_What you need to do_.
Single out the lines of the material that contain "render" and copy them.

_Available data_.

--- begin ---

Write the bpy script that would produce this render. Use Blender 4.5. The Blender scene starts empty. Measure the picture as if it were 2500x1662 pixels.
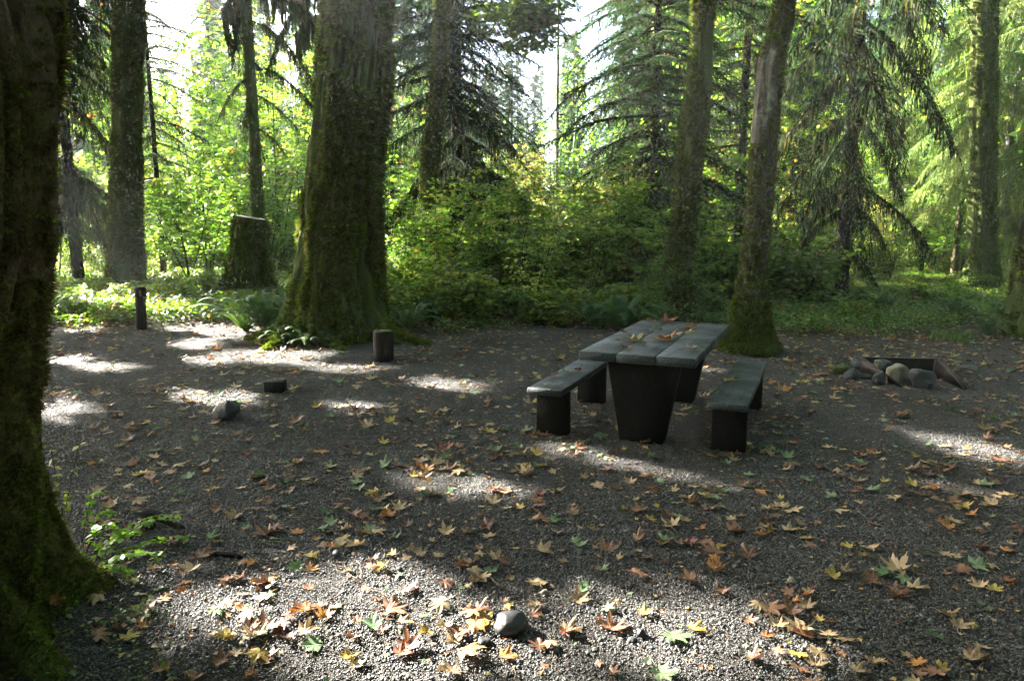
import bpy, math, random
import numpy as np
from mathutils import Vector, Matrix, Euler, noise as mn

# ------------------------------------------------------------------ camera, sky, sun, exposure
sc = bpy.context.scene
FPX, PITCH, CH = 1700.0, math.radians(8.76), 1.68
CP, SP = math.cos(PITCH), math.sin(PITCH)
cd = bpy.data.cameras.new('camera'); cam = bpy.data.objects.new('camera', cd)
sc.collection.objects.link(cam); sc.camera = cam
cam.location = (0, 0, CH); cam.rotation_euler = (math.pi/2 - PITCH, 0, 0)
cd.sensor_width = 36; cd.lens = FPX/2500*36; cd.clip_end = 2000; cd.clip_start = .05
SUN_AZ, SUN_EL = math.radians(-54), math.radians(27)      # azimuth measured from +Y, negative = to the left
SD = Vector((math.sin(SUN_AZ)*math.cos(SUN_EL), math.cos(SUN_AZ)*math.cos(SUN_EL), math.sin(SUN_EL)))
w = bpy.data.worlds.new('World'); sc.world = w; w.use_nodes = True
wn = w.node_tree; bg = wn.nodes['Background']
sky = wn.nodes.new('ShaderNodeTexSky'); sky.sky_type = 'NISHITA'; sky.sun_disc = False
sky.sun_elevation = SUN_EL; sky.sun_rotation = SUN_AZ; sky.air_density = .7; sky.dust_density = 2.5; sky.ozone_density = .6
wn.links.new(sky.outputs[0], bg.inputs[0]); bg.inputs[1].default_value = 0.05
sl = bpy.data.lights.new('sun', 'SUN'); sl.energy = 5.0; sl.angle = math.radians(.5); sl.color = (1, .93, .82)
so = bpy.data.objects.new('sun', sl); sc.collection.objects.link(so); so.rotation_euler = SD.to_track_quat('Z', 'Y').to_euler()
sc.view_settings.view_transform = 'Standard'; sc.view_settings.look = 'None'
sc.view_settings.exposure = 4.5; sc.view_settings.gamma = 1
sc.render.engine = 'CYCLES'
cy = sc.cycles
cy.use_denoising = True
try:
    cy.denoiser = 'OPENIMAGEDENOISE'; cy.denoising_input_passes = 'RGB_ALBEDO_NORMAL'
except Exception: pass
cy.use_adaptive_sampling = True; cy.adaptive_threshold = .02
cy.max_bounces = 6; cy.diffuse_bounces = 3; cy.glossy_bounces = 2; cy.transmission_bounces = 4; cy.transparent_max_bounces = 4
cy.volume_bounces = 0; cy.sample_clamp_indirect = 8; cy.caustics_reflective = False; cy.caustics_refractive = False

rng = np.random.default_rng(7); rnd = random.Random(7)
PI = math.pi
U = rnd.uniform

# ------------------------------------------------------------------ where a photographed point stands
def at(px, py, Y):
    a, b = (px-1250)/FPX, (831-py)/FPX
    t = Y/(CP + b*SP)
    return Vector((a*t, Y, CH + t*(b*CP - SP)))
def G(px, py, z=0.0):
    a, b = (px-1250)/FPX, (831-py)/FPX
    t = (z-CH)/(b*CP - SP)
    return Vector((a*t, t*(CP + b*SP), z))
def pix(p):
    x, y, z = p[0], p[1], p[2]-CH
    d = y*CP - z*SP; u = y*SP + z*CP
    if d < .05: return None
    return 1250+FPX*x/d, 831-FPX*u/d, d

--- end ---

_Finished exercise_.
Write the bpy script that would produce this render. Use Blender 4.5. The Blender scene starts empty. Measure the picture as if it were 2500x1662 pixels.
sc.render.engine = 'CYCLES'